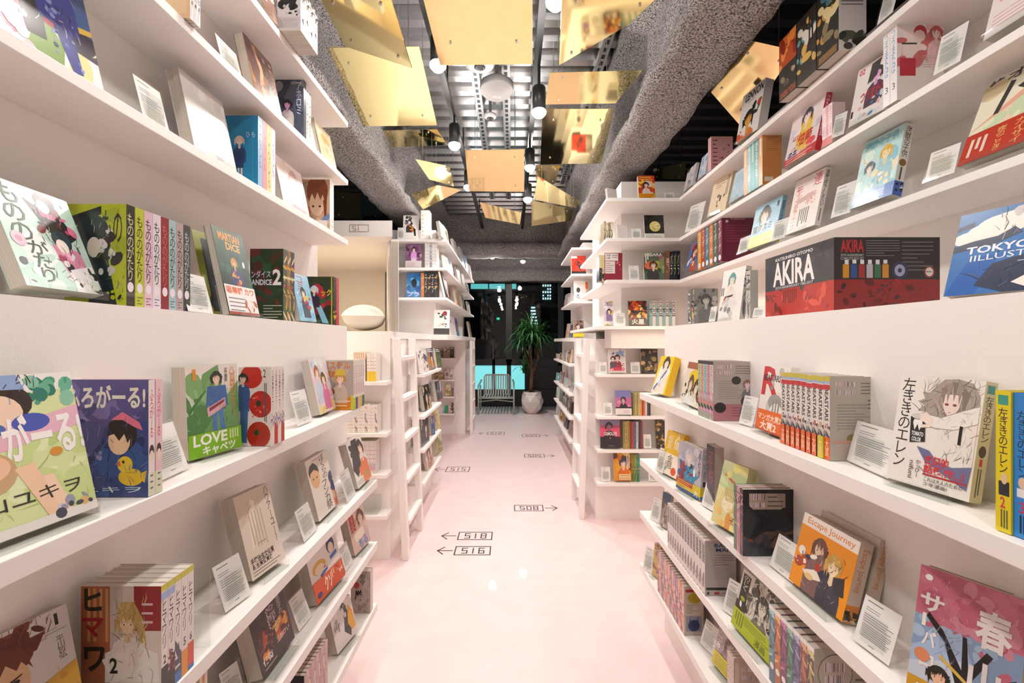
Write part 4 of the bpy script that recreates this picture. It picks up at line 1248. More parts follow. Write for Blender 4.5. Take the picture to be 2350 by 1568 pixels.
# ================================================================== RIGHT BOOKCASE
UP = .022
card('at the far left end of the second right shelf', 'RB', 1570, 1.19, 1606, 1.24, 472, 16, UP)
face('cream cover with dark sketch, second right shelf', 'RB', 1622, 1.19, 1664, 1.22, 413, .022, 'e6d2b4', 'L 20 66 84 84 3 654|p 3a3028 52 30 62 30 62 50 52 50|S 20 20 80 60 8 6 6a5a48,e8d8c0,9a7a58|V 78 40 92 90 2 765', lean=13, up=UP)
face('pale blue cover beside the turquoise spines, second right shelf', 'RB', 1672, 1.19, 1706, 1.19, 402, .018, 'bcd9e8', 'L 20 60 80 90 4 9ab|S 10 10 90 50 8 12 cfe4ee,a8cce0', lean=13, up=UP)
row('orange backed row with turquoise spines on second right shelf', 'RB', 1750, 1.19, 1794, 296, 5, 1707, 'c8884c', 'L 20 60 86 92 9 9a6030|r 10 6 56 14 e8d8c8', ['V 20 20 80 90 1 e8e0d0', 't みるゆめ 20 20 80 90 e8f0f0 v'], ['d89a60', '48a0a8', '58b0b8', '90c0c0', 'e8b080'], up=UP)
face('white and red cover with yellow centre, second right shelf', 'RB', 1797, 1.19, 1869, 1.19, 274, .024, 'e9dcdc', 'S 0 40 100 100 20 12 f0e8ee,d8d0e0,c8c0d8,e8dcd0|e 56 66 18 20 ecc83c|F 52 80 13 334 fdc ecc83c|t はたらく 16 44 54 54 c83038 b|t 細菌 34 26 80 50 c83038 b|e 80 24 14 7 e8505a|r 0 0 100 16 c83a3c|S 0 16 60 30 8 6 3a4880,e0c0c0|L 6 2 94 22 4 f0d0cc', lean=12, up=UP, sbg='c8304a', spine='t はたらく細菌 20 25 80 96 f4e4e4 v|r 0 0 100 20 c8302c')
row('red and white spined row right of the yellow centred cover', 'RB', 1910, 1.20, 1940, 234, 3, 1887, 'e0c8c8', '', ['t はたらく細菌 20 25 80 96 c83048 v|r 0 0 100 20 c8302c'], ['e4d0d2', 'd8a8b0', 'ecdcdc'], up=UP)
card('left of the red script cover, second right shelf', 'RB', 1906, 1.182, 1938, 1.20, 264, 14, UP)
face('white cover with red script over a black haired figure', 'RB', 1946, 1.19, 2030, 1.21, 166, .024, 'ebe3e0', 't 02 6 86 22 96 c8303c b|F 60 74 14 333 ead 545|p 3c3a3c 40 96 66 98 60 70 36 62|t つうまたば 22 32 90 54 b8343c b|S 6 6 90 34 16 7 e0b0b0,3a80b8,ddd,c8d8e0|p 222 2 14 8 14 8 26 2 26', lean=12, up=UP)
row('thick blue lettered white set with red printed back cover', 'RB', 2059, 1.19, 2166, 44, 2, 2027, 'e6dcd8', 'e 50 84 14 9 b8243a|S 6 40 96 98 26 12 e8c0c0,d89a9a,f0dcd8,c86a6a,e8d0cc|F 84 84 11 b55 f0d8d0 e8c0c0|r 6 30 40 52 b82a3c|L 54 40 88 56 6 baa|L 10 66 44 74 1 333', ['t つうまたば 22 36 78 90 4a9ad0 v|t 3 30 16 70 24 333|e 50 95 14 1 a33'], ['eee8e8'], up=UP)
card('right of the red printed back cover, second right shelf', 'RB', 2138, 1.19, 2206, 1.20, 84, 14, UP)
face('white cover with pink lettering at the top right corner', 'RB', 2256, 1.19, 2395, 1.19, -20, .03, 'efe3e2', 't むのめ 10 60 80 96 e0909c b|L 10 10 80 40 4 d8a8ac|S 0 30 100 60 8 10 f4eaea,e8c8cc', lean=14, up=UP)

face('blue and skin coloured cover before the rainbow spines, third right shelf', 'RC', 1572, 1.185, 1600, 1.19, 562, .02, '3a78b8', 'S 0 0 100 40 12 16 2f6cb0,4a88c0,e8e0e0|F 52 64 22 322 ecc8a8 b05040|S 0 40 100 100 12 12 a03a50,803048,c86a70', lean=12, up=UP)
row('rainbow spined row with maroon back cover, third right shelf', 'RC', 1657, 1.19, 1729, 490, 6, 1601, '74203c', 't Fujikichi 30 86 74 91 d8b8bc|e 16 84 5 3 e8d0d4|L 12 40 88 78 7 94485c', ['t サイボーグ 22 24 78 90 f0e4e0 v|e 50 10 30 6 eee'], ['74203c', '2a5a48', 'c87028', '2c7a8c', 'b04028', 'd89a30'], up=UP)
card('between maroon back cover and blue smiling cover, third right shelf', 'RC', 1690, 1.185, 1716, 1.19, 548, 14, UP)
face('light blue cover with face portrait and yellow band, third right shelf', 'RC', 1716, 1.19, 1776, 1.20, 482, .022, '9cc8dc', 'S 0 40 100 100 12 14 a8d0e4,88bcd8,c0dcea|F 44 72 17 2a2a2c f4dccc 88b8d4|t 猫クスミ 6 34 78 52 1c2228 b|t 1 84 80 92 92 334', lean=12, up=UP, sbg='8ab8d0', spine='t 猫クスミ 20 30 80 90 234 v', band='dcd83c', bandh=.28, bandart='L 10 20 80 80 3 ee7|L 60 20 90 60 2 c66')
card('right of the face portrait cover, third right shelf', 'RC', 1768, 1.185, 1802, 1.20, 508, 14, UP)
face('white cover with large red characters, third right shelf', 'RC', 1803, 1.19, 1869, 1.20, 422, .024, 'eadfda', 't 連 68 74 94 98 c84a50|t 載 10 62 32 86 c84a50|t 戦 50 44 84 66 d88a88|t 終了 12 26 26 56 c84a50 v|p c8a49a 10 60 70 66 84 58 30 52|V 34 8 70 40 5 555|t ゴ 10 6 24 16 c84a50|L 8 18 30 28 2 caa', lean=12, up=UP, sbg='ece4e0', spine='t 連載終了したい 18 34 82 97 332 v|V 36 4 64 30 1 544')
card('right of the red character cover, third right shelf', 'RC', 1904, 1.185, 1952, 1.20, 428, 14, UP)
face('pale turquoise cover with swimmers and blue band, third right shelf', 'RC', 1953, 1.19, 2046, 1.20, 337, .03, 'b8dcdc', 'S 0 0 100 100 30 12 a8d4d8,c8e8e4,90c8d4,d8ecdc,e8e4c8|F 66 70 12 d8b040 f0dcb0 a0ccd4|F 30 56 10 4a5a60 f0e0d0 b0d8dc|S 10 10 90 50 18 7 e8e0b8,f0f0e8,88b8c8|K 4 6 96 90 50 10 6aa8b8,f0f0e0,4a8a9a,c8b070|t 海獣の子供 8 84 88 97 78c0cc b', lean=12, up=UP, sbg='e4e4dc', spine='t 海獣の子供 16 54 84 97 333 v|e 50 46 40 5 8a6a40|V 30 22 70 40 1 555', band='8fb4e0', bandh=.2, bandart='L 10 20 90 80 3 eef|r 80 0 100 100 4a78c0', bandspine='r 0 0 100 100 4a6ab8|S 10 10 90 90 6 20 eee,222')
card('right of the swimmers cover, third right shelf', 'RC', 2118, 1.185, 2192, 1.20, 350, 16, UP)
face('large pale cover with red band, right edge of third right shelf', 'RC', 2197, 1.19, 2430, 1.19, 205, .02, 'e6e0c8', 't 終 4 88 22 100 222 b|t オ 24 90 44 100 334 b|S 0 20 100 90 26 13 e4e4c0,c8d8b0,f0e8d8,e8d0b8,d8c8a0|p e0a890 0 40 60 76 100 96 100 86 40 56|p 2a2a2a 22 52 28 52 36 86 30 88|p 2a2a2a 40 76 52 80 60 74 48 70', lean=20, up=UP, band='b83018', bandh=.36, bandart='V 6 20 28 80 3 e8d0c0|t 夜のごとき 36 10 46 86 e0b070 v|t ガイサイ 54 10 66 90 e0b070 v|t なきもの 76 20 88 96 e0b070 v')

face('small white cover at the far end of the top right shelf', 'RA', 1568, 1.19, 1588, 1.19, 395, .02, 'e8e0de', 'S 0 0 100 100 14 14 e0d8d8,8ab0d0,d8a0a0,444', lean=12, up=UP)
face('blue and white cover on the top right shelf', 'RA', 1600, 1.19, 1617, 1.19, 366, .02, 'dde4ea', 'S 0 0 100 100 12 16 9ab8d8,e8e8ec,b8c8dc', lean=12, up=UP)
row('pink boxed pair with black writing on top right shelf', 'RA', 1632, 1.19, 1682, 313, 2, 1625, 'dca4a4', 'L 8 10 30 94 7 844|S 34 20 90 90 14 4 b06a70,844,e8c0c0', (), ['e8b8b8'], up=UP, name='boxed_volume')
face('large white cover with black lettering and orange portrait, top right shelf', 'RA', 1688, 1.18, 1738, 1.20, 226, .045, 'e8e2dc', 't LENNON 16 80 96 97 1a1a1a b|L 30 74 60 78 1 444|F 46 40 20 2a2a24 e0a040 d87840|S 50 40 96 64 8 8 c04a2c,3a6a50,2a2a2a|S 0 0 40 24 8 10 c85038,e8d8d0', lean=10, up=UP, bbg='1a1a1a')
row('black and orange boxed set jutting over the top right shelf', 'RA', 1927, 1.13, 1990, -56, 3, 1788, '1c1c1a', 'L 8 60 90 96 8 3a3a38|S 6 4 94 24 12 14 4a4a40,2c2c28,5a5a4c', ['S 0 20 100 100 22 13 c89a40,8a7a58,2a2a24,e0cc98,4a7a80|r 10 2 90 12 8a6a40', 'S 0 20 100 100 22 13 6a9aa0,d8b060,3a3a34,e0d8c8,222|V 60 40 90 90 2 222', 'r 0 52 100 100 b84a1c|S 0 54 100 100 16 13 d86a28,8a2c14,e89040,3a1c10|S 20 20 90 50 8 10 8a7a60,5a4c38,b8a888|t SHIGERU_MIZUKI 8 3 96 12 d8682c'], ['2a2824', '34302a', '2c2a26'], name='boxed_volume', up=.004, bb='d8d0cc')
card('at the very top of the right shelves', 'RA', 2010, 1.19, 2050, 1.19, -30, 14, UP)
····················
*Given instruction*.
Count the lines of the listing above that include the word "script" and state the total with nothing else.

*Expected answer*.
3